>> START DATA SECTION

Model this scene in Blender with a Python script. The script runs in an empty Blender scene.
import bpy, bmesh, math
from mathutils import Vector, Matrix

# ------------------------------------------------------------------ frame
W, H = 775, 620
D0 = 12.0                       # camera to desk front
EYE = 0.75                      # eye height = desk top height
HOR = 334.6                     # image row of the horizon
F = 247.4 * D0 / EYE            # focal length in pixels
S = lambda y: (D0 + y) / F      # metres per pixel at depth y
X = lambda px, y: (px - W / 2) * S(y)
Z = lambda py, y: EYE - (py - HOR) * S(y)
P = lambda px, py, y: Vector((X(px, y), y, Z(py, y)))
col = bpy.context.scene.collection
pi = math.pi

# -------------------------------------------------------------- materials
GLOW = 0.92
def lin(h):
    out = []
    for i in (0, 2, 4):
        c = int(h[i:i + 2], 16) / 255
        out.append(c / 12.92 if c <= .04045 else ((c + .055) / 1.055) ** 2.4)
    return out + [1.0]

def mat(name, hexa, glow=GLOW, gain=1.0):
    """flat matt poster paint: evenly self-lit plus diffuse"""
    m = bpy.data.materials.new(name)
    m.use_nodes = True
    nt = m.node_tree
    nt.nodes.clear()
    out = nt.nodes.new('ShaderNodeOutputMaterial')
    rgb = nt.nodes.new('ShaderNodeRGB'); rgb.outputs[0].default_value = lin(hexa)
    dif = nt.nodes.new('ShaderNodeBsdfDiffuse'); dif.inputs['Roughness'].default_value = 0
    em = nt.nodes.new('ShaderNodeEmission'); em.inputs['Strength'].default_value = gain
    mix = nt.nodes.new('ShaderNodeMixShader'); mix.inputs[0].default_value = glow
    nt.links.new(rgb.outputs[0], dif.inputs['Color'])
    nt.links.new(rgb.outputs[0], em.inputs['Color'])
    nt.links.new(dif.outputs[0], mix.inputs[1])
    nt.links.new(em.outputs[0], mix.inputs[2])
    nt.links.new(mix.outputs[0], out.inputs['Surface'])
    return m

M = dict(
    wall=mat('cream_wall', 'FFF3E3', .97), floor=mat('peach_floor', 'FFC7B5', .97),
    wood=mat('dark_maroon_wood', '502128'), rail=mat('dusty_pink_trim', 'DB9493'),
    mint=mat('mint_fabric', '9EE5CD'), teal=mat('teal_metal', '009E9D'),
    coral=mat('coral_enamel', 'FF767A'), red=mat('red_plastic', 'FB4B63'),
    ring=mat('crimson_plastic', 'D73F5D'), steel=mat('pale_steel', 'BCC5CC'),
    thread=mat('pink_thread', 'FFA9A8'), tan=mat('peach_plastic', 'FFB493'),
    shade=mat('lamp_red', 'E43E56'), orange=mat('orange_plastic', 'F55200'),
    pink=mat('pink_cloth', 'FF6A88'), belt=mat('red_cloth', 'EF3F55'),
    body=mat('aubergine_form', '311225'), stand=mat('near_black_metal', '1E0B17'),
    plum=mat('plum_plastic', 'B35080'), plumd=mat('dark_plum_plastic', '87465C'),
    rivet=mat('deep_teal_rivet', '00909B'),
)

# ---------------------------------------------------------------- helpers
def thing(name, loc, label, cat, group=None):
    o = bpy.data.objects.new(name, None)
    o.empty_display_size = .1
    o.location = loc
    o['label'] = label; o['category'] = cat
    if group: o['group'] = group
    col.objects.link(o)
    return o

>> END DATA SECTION

Return exactly the leading lines of the listing, stopping after the line in which "from mathutils import Vector, Matrix" occurs.

» TASK ANSWER
Model this scene in Blender with a Python script. The script runs in an empty Blender scene.
import bpy, bmesh, math
from mathutils import Vector, Matrix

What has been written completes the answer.